Harburg. Das Trio soll nach umstrittenem Tor in der Schlussminute Schiedsrichter Aziz I. verletzt und Linienrichter Murat L. beleidigt haben.

Dass beim Fußball die Emotionen hochkochen, gehört dazu – zumal, wenn es um den Meistertitel geht. Dass bei Spielern, Fans und Funktonären sämtliche Sicherungen durchbrennen – und nach einer umstrittenen Torentscheidung in der 90. Spielminute zuerst der Linienrichter beleidigt und anschließend auch noch gemeinsam der Schiedsrichter verprügelt wird, ist eher die Ausnahme.

Genau gegen diese Vorwürfe müssen sich jedoch seit gestern Muhammed B. (32), Caliskan V. (31) und Mehmet G. (35) vor dem Harburger Amtsgericht verantworten. Die drei jungen Männer sind angeklagt, weil sie vor einem Jahr während des Kreisliga-Derbys zwischen dem Tabellendritten SV Rot-Weiß Wilhelmsburg und dem Verfolger SV Vorwärts 93 Ost auf dem Fußballplatz Rotenhäuser Damm Schiedsrichter Aziz I. geschlagen und getreten haben sollen. Wegen des üblen Nachspiels hat das Sportgericht bereits Sperren verhängt: Zweienhalb Jahre für Rot-Weiß-Spieler B., der als Einziger gestanden hat, beleidigt und zugeschlagen zu haben. Sowie ein Jahr für V. und anderthalb Jahre für G.

Wie kam es zum Eklat auf dem Fußballplatz? Nach dem Führungstreffer zum 3:2 in der 90. Minute für Vorwärts Ost sei G. auf den Linienrichter Murat L. (20) zugelaufen und habe diesen mit den Worten „Ich werde Deine Mutter f...“ beleidigt, weil dieser kein Abseits gesehen und seine Fahne unten gelassen habe, so der Staatsanwalt bei der Verlesung der Anklage. Als der Schiedsrichter dem Spieler wegen der Beleidigung die Rote Karte zeigte, habe er diesen am Arm und Kragen gepackt und „schmerzhaft geschüttelt“. Dann hätten Rot-Weiß-Spieler den Schiri vom Spielfeld gedrängt, worauf G., der als Zuschauer da war, den Schiri von hinten mit der Faust niedergestreckt habe.

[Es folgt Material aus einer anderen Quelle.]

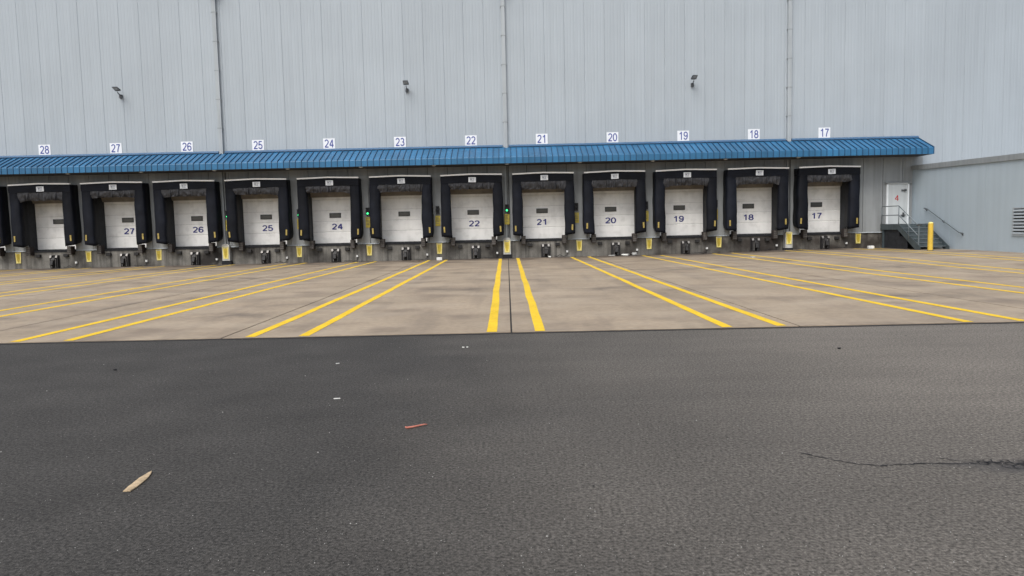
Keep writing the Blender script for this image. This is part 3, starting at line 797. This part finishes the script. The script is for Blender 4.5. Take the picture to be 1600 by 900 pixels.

Als I. schon am Boden lag, soll ein weiterer Rot-Weiß-Spieler den Unparteiischen mit Schwung in den Rücken getreten haben, und es hätten Spieler und Zuschauer weitere Schläge versetzt. Als der Schiedsrichter in die Umkleidekabine ging, habe ihn B. erneut angegriffen und ihm einen so kräftigen Faustschlag ins Gesicht verpasst, dass I. zu Boden ging. Er trug Platzwunden, ein Schleudertrauma und Prellungen davon. Was schwerer wiegt, sind die psychischen Folgen: Seinen Job als Schiedsrichter, den er zehn Jahre lang gemacht hat, kann I. aus Angst vor einen neuen Attacke nicht mehr ausüben. Seit dem Vorfall befindet sich der Autoverkäufer in psychologischer Behandlung.

B. gab zu, den Schiri geschlagen zu haben. Er betonte aber, dass er zuvor vom Schiedsrichter „angegriffen“ worden sei. Das schilderte I., der als Nebenkläger auftrat, etwas anders: B. habe seinen Arm festgehalten, ihn am Kragen gepackt und geschüttelt, nachdem er ihm die Rote Karte gezeigt habe. „Ich war umringt von Spielern. Ich fühlte mich bedroht, habe mich losgerissen“, sagte I. Dabei habe er B. reflexartig von sich gestoßen und möglicherweise mit der offenen Hand im Gesicht getroffen.

Der Linienrichter bestätigte indes, dass B. ihn zunächst auf Türkisch beleidigt habe und anschließend nach der Roten Karte den Schiri mit der Faust angegriffen habe. Auch der Angeklagte G. habe I. geschlagen. „Er hat ihm von hinten über die Seitenauslinie eine Faust verpasst“, sagte der Linienrichter.

Am Nachmittag sagten mehrere Zeugen aus, dass alle drei Angeklagten zugeschlagen haben sollen. Für eine Überraschung sorgte indes der Vereinsvorsitzende des SV Rot-Weiß. „Der Präsident hatte vor dem Sportgericht als Zeuge ausgesagt, dass auch der Angeklagte G. zugeschlagen hat. Heute hat er vor Gericht behauptet, das stimme nicht“, sagte I.s Rechtsanwalt Tristan Kopietz dem Abendblatt.

Die Verhandlung wird am kommenden Dienstag, 15 Uhr, im Amtsgericht fortgesetzt.